Yo no he apostado nada.

Claro que sí. Lo ha estado haciendo toda su vida. Solo que no se ha enterado. ¿Sabe qué fecha lleva esta moneda?

No.

Mil novecientos cincuenta y ocho. Ha viajado veintidós años para llegar hasta aquí. Y yo también. Y tengo la mano encima. Y solo puede ser cara o cruz. Y a usted le toca decidir. Vamos.

No sé qué es lo que puedo ganar.

La cara del hombre brillaba ligeramente perlada de sudor bajo la luz azulina. Se pasó la lengua por el labio superior.

Todo, dijo Chigurh. Puede ganarlo todo.»

(Si ustedes advierten la carencia de guiones es porque así escribió el autor su novela: sin las reglas que indican el inicio de un diálogo o su final, en una relación continua entre los pensamientos íntimos de los protagonistas, sus palabras y la propia voz del narrador, con excepción clara en las reflexiones desconsoladas del Sheriff Bell que le dan secuencia a la historia)

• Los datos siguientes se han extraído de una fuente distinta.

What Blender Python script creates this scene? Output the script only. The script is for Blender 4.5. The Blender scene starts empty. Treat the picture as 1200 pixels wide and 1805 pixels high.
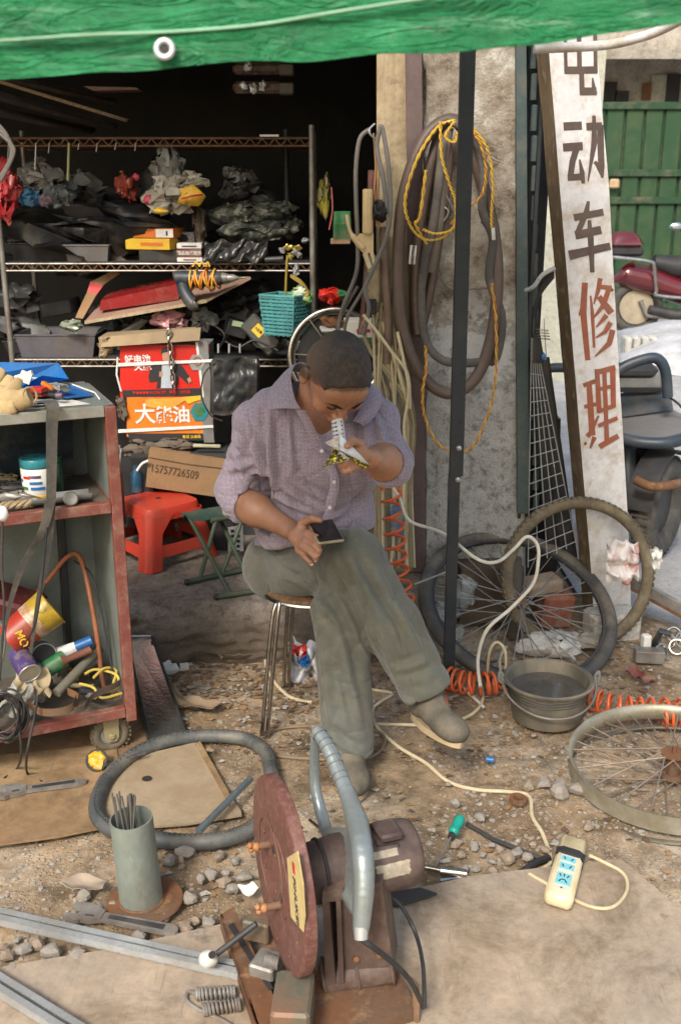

  • La inquietante descripción de algunas muertes violentas, que nos lleva de la mano a un horror casi doloroso, como ocurre en el siguiente párrafo:

«Entonces sí cerró los ojos. Cerró los ojos y giró la cabeza y levantó una mano para repeler lo que no podía ser repelido. Chigurh le disparó a la cara. Todo cuanto Wells había sabido o pensado o amado en su vida se escurrió lentamente por la pared que tenía detrás. El rostro de su madre, su primera comunión, mujeres que había conocido. Los rostros de hombres en el momento de morir arrodillados ante él. El cuerpo de un niño muerto en un barranco junto al camino en otro país. Quedó tumbado en la cama sin media cabeza y con los brazos extendidos y la mano derecha prácticamente desaparecida. Chigurh se levantó y recogió de la alfombra el casquillo vacío y solpló y se lo guardó en el bolsillo y miró el reloj. Faltaba un minuto para el nuevo día.»

En fin, se trata de una novela deliciosa, pero es posible que deje algo en nosotros, algo que nos acompañará —impune— por mucho tiempo.